Mozart Clarinet Concerto

A passionate, operatic view of Mozart’s instrumental swansong

Record and Artist Details

Composer or Director: Wolfgang Amadeus Mozart

Genre:

Orchestral

Label: Sony Classical

Media Format: CD or Download

Media Runtime: 72

Mastering:

Stereo
DDD

Catalogue Number: 88697 64672-2

Tracks:

Composition Artist Credit
Concerto for Clarinet and Orchestra Wolfgang Amadeus Mozart, Composer
Douglas Boyd, Conductor
Fabio di Càsola, Clarinet
Musikcollegium Winterthur
Wolfgang Amadeus Mozart, Composer
Sinfonia concertante Wolfgang Amadeus Mozart, Composer
Douglas Boyd, Conductor
Musikcollegium Winterthur
Wolfgang Amadeus Mozart, Composer
Symphony No. 31, "Paris" Wolfgang Amadeus Mozart, Composer
Douglas Boyd, Conductor
Musikcollegium Winterthur
Wolfgang Amadeus Mozart, Composer
Perhaps with the hindsight that this was to be Mozart’s last major completed work, most players stress the Clarinet Concerto’s regretful, autumnal tints. Not so Fabio Di Càsola. In the serene outer sections of the Adagio he spins the purest, most liquid of lines. But I can’t recall a more urgent and impassioned performance of the first movement, or one that draws on a bolder palette of colours. Even without the oily low notes available on a basset clarinet (Di Càsola plays the concerto in the traditional, transcribed version for a normal clarinet), he makes the central development uncommonly disquieting. Conversely, the finale is as gamesome as you will hear, with waggishly inventive phrasing and a delightful, operatic collusion between soloist and orchestra. Yet Di Càsola is also acutely responsive to the moments of doubt and wistfulness – above all in the recapitulation – that throw the prevailing merriment into higher relief. Douglas Boyd draws finely detailed playing from the excellent Winterthur band (modern instruments except for natural horns), though I wish he had divided his violins left and right.

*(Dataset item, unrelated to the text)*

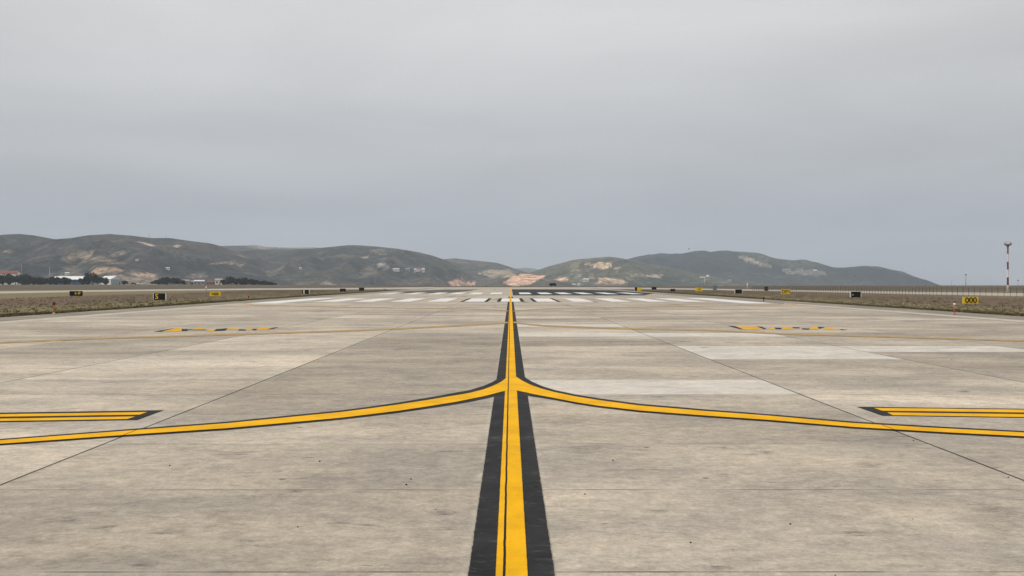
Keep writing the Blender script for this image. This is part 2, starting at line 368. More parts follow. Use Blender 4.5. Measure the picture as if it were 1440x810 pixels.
# double holding lines
def quadpx(bm, pts, z): poly(bm, [gz(*p, z) for p in pts], z)
for side in (0, 1):
    b1 = bmesh.new(); b2 = bmesh.new()
    if side == 0:
        quadpx(b1, [(-330, 585.3), (230.7, 576.7), (193, 590.6), (-330, 599)], Z1)
        quadpx(b2, [(-330, 587.4), (207, 579.3), (196, 583), (-330, 590.9)], Z2)
        quadpx(b2, [(-330, 593.9), (190, 585.6), (179, 589.2), (-330, 597.2)], Z2)
    else:
        quadpx(b1, [(1205, 572), (1760, 579), (1760, 592.5), (1241, 584.6)], Z1)
        quadpx(b2, [(1229, 573.7), (1760, 579.9), (1760, 584.3), (1241, 577.6)], Z2)
        quadpx(b2, [(1248, 580), (1760, 586.6), (1760, 591.2), (1256, 583.9)], Z2)
    struct(obj('holding_line_border_marking', b1, M_blk)); struct(obj('holding_line_marking', b2, M_yel))
# faded older lead-off lines further up
def pxband(tab, hw, z, mat, name):
    bm = bmesh.new(); X = np.linspace(tab[0][0], tab[-1][0], 50)
    yv = [lerp_tab(tab, x)[0] for x in X]
    strip(bm, [gz(x, y - hw, z) for x, y in zip(X, yv)], [gz(x, y + hw, z) for x, y in zip(X, yv)], z); return struct(obj(name, bm, mat))
M_mark2 = M_fad
pxband([(-300, 493), (0, 481.5), (140, 475.8), (280, 471.6), (400, 468), (560, 462.2), (650, 457.6), (690, 455.3), (714, 453.4)], 1.05, Z2 + .002, M_mark2, 'faded_lead_off_marking')
pxband([(722, 453), (740, 455.6), (762, 457.8), (880, 462.2), (1000, 464.3), (1092, 469), (1275, 474.2), (1440, 479.2), (1740, 490)], 1.0, Z2 + .002, M_mark2, 'faded_lead_off_marking')
pxband([(352, 428.6), (420, 430.5), (560, 433), (680, 434.8), (715, 437.2)], .42, Z2 + .002, M_mark2, 'faded_lead_off_marking')
pxband([(722, 437.2), (745, 435.4), (785, 433.3), (890, 432), (1020, 430), (1100, 428.5)], .42, Z2 + .002, M_mark2, 'faded_lead_off_marking')
b = bmesh.new()
for x0_, x1_, yy, h in ((344.5, 349, 427.6, .7), (349.5, 354, 427.3, .45), (1103, 1107, 427, .6), (1108, 1113, 427.4, .75), (1114.5, 1118, 427.5, .6)):
    quadpx(b, [(x0_, yy - h), (x1_, yy - h), (x1_, yy + h), (x0_, yy + h)], Z2)
struct(obj('edge_mark_marking', b, paint('orange_paint', (.62, .30, .10))))
# painted location boxes, yellow and black
LOC = {0: ([[(216, 466.2), (244, 461.6), (249, 461.9), (227, 466.6)], [(255.5, 462.6), (264, 462.8), (264, 465.4), (255.5, 465.6)], [(264, 463), (290, 463.6), (290, 464.4), (264, 464)],
            [(301, 465.6), (304, 462.8), (320, 461.6), (317, 465)], [(334, 464.9), (337, 462.9), (347, 463.4), (345, 465)], [(354, 464.4), (356, 462.6), (362, 462.4), (360, 464.6)], [(376, 463.6), (384, 460.6), (393, 459.8), (386, 462)]],
           [[(228, 466), (247, 461.3), (256, 461.2), (255.3, 466)], [(270, 463.4), (275, 461.3), (289, 461.4), (286, 463.4)], [(291, 465.8), (295, 463), (302.5, 463), (300.5, 465.6)],
            [(319, 462.6), (322, 461.4), (337, 462), (334, 463.4)], [(346, 464), (349, 461.4), (356, 461.4), (353, 464)], [(361.5, 464.2), (364, 460.8), (382, 460.6), (374, 463.8)]]),
       1: ([[(1022, 458), (1034, 458.6), (1048, 463.4), (1041, 463)], [(1064, 458.8), (1071, 459.4), (1079, 462.6), (1074, 462.8)], [(1089, 460.6), (1099, 461), (1099, 463.2), (1091, 462.9)],
            [(1114, 460), (1124, 460.2), (1125, 461.8), (1116, 461.6)], [(1127, 461.6), (1139, 462), (1138, 463.7), (1129, 463.3)], [(1150, 459.6), (1160, 460), (1157, 461.4), (1152, 462.4)], [(1180, 462.8), (1193, 463.8), (1184, 464.6)]],
           [[(1035, 459), (1063.5, 459), (1073, 463.7), (1047, 463.8)], [(1079, 460.4), (1088, 460.6), (1090.5, 463.6), (1083, 463.6)], [(1100, 459.4), (1113, 459.6), (1115, 462.2), (1101, 463.4)],
            [(1139.5, 459.3), (1149.5, 459.4), (1151.5, 463.3), (1140, 463.4)], [(1159, 461), (1168, 460.4), (1181, 463.7), (1161, 463.5)]])}
for side in (0, 1):
    b1 = bmesh.new(); b2 = bmesh.new()
    for q in LOC[side][0]: quadpx(b1, q, Z1)
    for q in LOC[side][1]: quadpx(b2, q, Z2)
    struct(obj('location_border_marking', b1, M_blk)); struct(obj('location_marking', b2, M_yl2))
# threshold bars
b = bmesh.new(); b1 = bmesh.new()
for k in (0, 1.92, 3.85, 5.8, 7.75, 9.7, 11.95):
    for s in ((1,) if k == 0 else (1, -1)):
        hw = .53 if k < 9 else (.6 if k < 11 else .72)
        line(b, (k * s - hw) * HC, (k * s + hw) * HC, 106 if k < 11 else 97, 128 if k < 11 else 130, Z2, 4)
        if k < 2: line(b1, (k * s - hw - .2) * HC, (k * s + hw + .2) * HC, 105.5, 129, Z1, 4)
for k in (1.33, 3.15, 4.9, 6.75, 8.9, 11.1):
    for s in (1, -1): line(b, (k * s - .53) * HC, (k * s + .53) * HC, 176, 204, Z2, 4)
struct(obj('threshold_marking', b, M_wht)); struct(obj('threshold_border_marking', b1, M_blk))
b = bmesh.new()
line(b, -19.55, -18.65, -10, 97, Z1, 30); line(b, 19.35, 20.25, -10, 95, Z1, 30)
struct(obj('edge_line_marking', b, M_edge))
# black rubber / resurfaced asphalt beyond the threshold
def asphalt(name, col, soft):
    t = NT(name); p = t.pos(); a = t.noise(t.scale(p, (.5, .12, 1)), 1.0, 5, .6, .5); b_ = t.noise(p, 3, 4)
    c = t.mix(t.ramp(a, .5 - soft, .5 + soft), col, tuple(v * 1.7 + .02 for v in col)); c = t.mulc(c, t.ramp(b_, .3, .7, .9, 1.1))
    return t.done(c, .9, .04)
b = bmesh.new(); poly(b, [(.28, 158), (15.5, 158), (20, 188), (19.5, 262), (14, 300), (.28, 305)], Z1 - .001)
struct(obj('asphalt_pavement', b, asphalt('asphalt', (.026, .026, .028), .25)))
b = bmesh.new(); poly(b, [(-17.5, 188), (-9, 192), (-7.5, 240), (-7, 300), (-15, 290), (-18.5, 240)], Z1 - .001)
struct(obj('asphalt_pavement', b, asphalt('worn_asphalt', (.075, .073, .068), .3)))

# ------------------------------------------------------------------ grass along the verges (uncountable)
def grass_patch():
    P = []
    for s, ex in ((-1, 22.0), (1, 22.7)):
        n = 26000; y = 45 + 225 * rng.random(n) ** 1.5; dd = rng.exponential(.35, n); P.append(np.stack([s * (ex + dd), y, np.full(n, 1.0), np.full(n, s)], 1))
        n = 9000; y = 45 + 225 * rng.random(n) ** 1.4; dd = rng.random(n) ** 2.2 * 26
        P.append(np.stack([s * (ex + dd), y, np.full(n, .75), np.full(n, s)], 1))
    P = np.concatenate(P)
    keep = np.abs(P[:, 0]) < P[:, 1] * .46 + 8
    # leave the joining taxiways bare
    px = VX + P[:, 0] / P[:, 1] * F; py = VY + HC * F / P[:, 1]
    for tab in (sorted(Lc), sorted(Rc)):
        c = np.interp(px, [t[0] for t in tab], [t[1] for t in tab]); h = np.interp(px, [t[0] for t in tab], [t[2] for t in tab])
        inside = (px > tab[0][0]) & (px < tab[-1][0])
        keep &= ~(inside & (py < c + h + .35))
    P = P[keep]
    vv, cc = [], []
    nb = 4; n = len(P)
    cl = np.array([noise.noise(Vector((p[0] * .09, p[1] * .03, 3.3))) for p in P])
    for b_ in range(nb):
        a = rng.random(n) * 6.283; hgt = (.03 + .06 * rng.random(n) ** 1.5) * P[:, 2] * (1 + .7 * cl); wd = .018 + .03 * rng.random(n)
        ox = rng.normal(0, .07, n); oy = rng.normal(0, .07, n)
        bx, by = P[:, 0] + ox, P[:, 1] + oy
        far = np.where(P[:, 3] > 0, bx < 22.72, bx > -22.02)
        bx = np.where(far, P[:, 0], bx)
        ca, sa = np.cos(a) * wd, np.sin(a) * wd
        lean = rng.normal(0, .45, (n, 2)) * hgt[:, None]
        v = np.zeros((n, 3, 3)); v[:, 0] = np.stack([bx - ca, by - sa, np.zeros(n)], 1); v[:, 1] = np.stack([bx + ca, by + sa, np.zeros(n)], 1)
        v[:, 2] = np.stack([bx + lean[:, 0], by + lean[:, 1], hgt], 1)
        vv.append(v.reshape(-1, 3))
        k = np.clip(.5 + cl * 1.3 + rng.normal(0, .15, n), 0, 1)[:, None]
        col = (1 - k) * np.array([.225, .172, .100]) + k * np.array([.180, .155, .072])
        cc.append(np.repeat(col, 3, 0))
    vv = np.concatenate(vv); cc = np.concatenate(cc)
    nf = len(vv) // 3
    me = bpy.data.meshes.new('grass'); me.vertices.add(len(vv)); me.vertices.foreach_set('co', vv.ravel().astype(np.float32))
    me.loops.add(len(vv)); me.loops.foreach_set('vertex_index', np.arange(len(vv), dtype=np.int32))
    me.polygons.add(nf); me.polygons.foreach_set('loop_start', np.arange(0, len(vv), 3, dtype=np.int32))
    at_ = me.color_attributes.new('tint', 'FLOAT_COLOR', 'POINT')
    at_.data.foreach_set('color', np.concatenate([cc, np.ones((len(cc), 1))], 1).ravel().astype(np.float32))
    me.update(); me.validate()
    t = NT('grass_blades'); up = t.n('ShaderNodeCombineXYZ'); up.inputs[2].default_value = 1.0
    t.t.links.new(up.outputs[0], t.b.inputs['Normal'])
    me.materials.append(t.done(t.attr('tint').outputs['Color'], .9, .05))
    return me
tag(link('grass', grass_patch()), 'dry olive and tan grass growing along both pavement edges', 'grass', kind='stuff')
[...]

The two Parisian works – the D major Symphony that caused a sensation at its 1778 premiere and the E flat Sinfonia concertante of dubious authenticity – are enjoyable too, even if the four concertante soloists are too forwardly recorded and sometimes too loud. Boyd presses the tempo rather rigidly in the symphony’s pastoral 6/8 Andante, which emerges short on grace and poetry. But the outer movements have a splendid ceremonial swagger (the opening Allegro truly assai, as Mozart requests), with horns and trumpets ringing out proudly in the first-movement recapitulation. In sum, an engaging, expertly played Mozart anthology, recommended above all for Di Càsola’s passionate and dramatic view of the Clarinet Concerto.